Reporters at The Washington Post also sought corroboration but were unable to substantiate Ramirez’s allegation. She declined to speak to a Post reporter who visited her Colorado home last Tuesday and turned down follow-up requests by text. The Post did not publish a story about Ramirez until after the New Yorker’s article appeared Sunday night.

The Post also held off for more than a month in publishing what it knew about Kavanaugh’s first accuser, Ford. Post reporter Emma Brown initially spoke with Ford in July, but those conversations were off the record, meaning they couldn’t be published without Ford’s permission. Brown’s story identifying Ford was published on Sept. 16, after Ford put her name and accusations on the record following leaks of her identity.
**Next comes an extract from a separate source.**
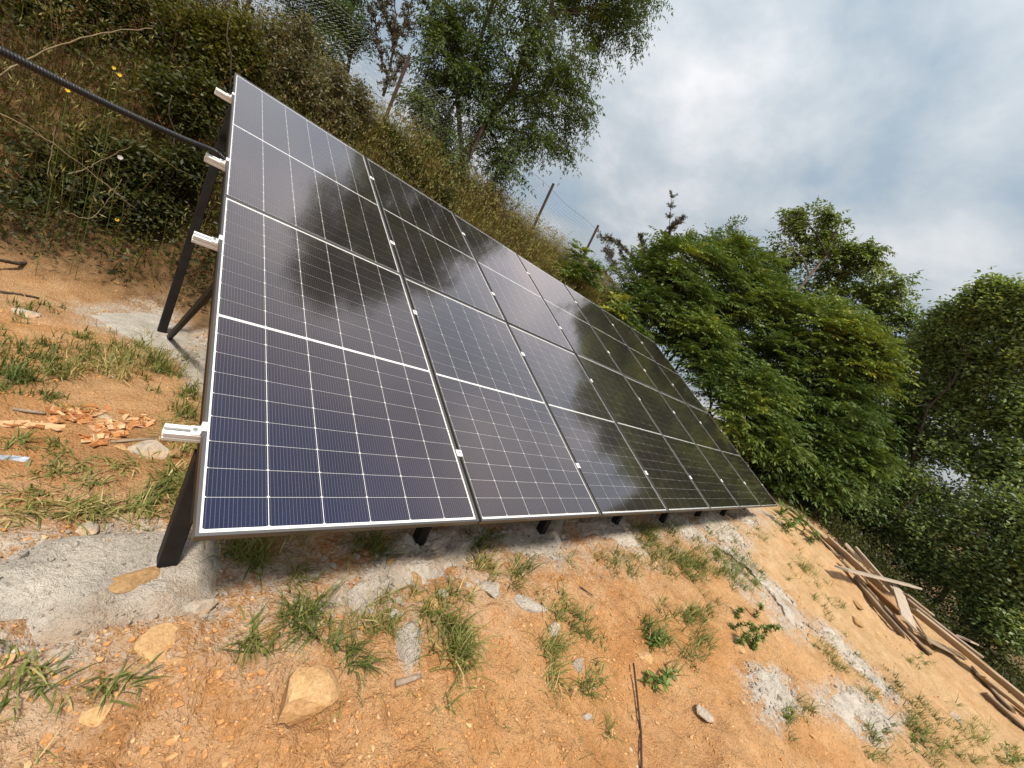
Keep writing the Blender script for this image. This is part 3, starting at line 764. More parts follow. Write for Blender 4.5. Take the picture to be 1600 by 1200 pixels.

“We aren’t colluding with anyone about anything, including the Kavanaugh nomination,” said Martin Baron, The Post’s executive editor. “The conspiracy theories are pure nonsense and completely false.”

Former New York Times editor Jill Abramson also said journalistic efforts to vet Kavanaugh are the product of hard work, not partisanship.

“The essence of good reporting is digging out the truth and being scrupulously factual in that endeavor,” said Abramson, who wrote a book with Mayer, “Strange Justice,” about the 1991 Clarence Thomas-Anita Hill confrontation.

Given Ford’s allegations, she said, reporters naturally pursued a follow-up question: Are there other examples of Kavanaugh behaving as Ford says he did?

“The New Yorker and others have rightly pursued that question and found relevant information, another woman whose story adds credibility to Dr. Ford,” she said. “That’s important information to bring to the public. That’s good journalism, not a smear.”

This story was updated Tuesday afternoon.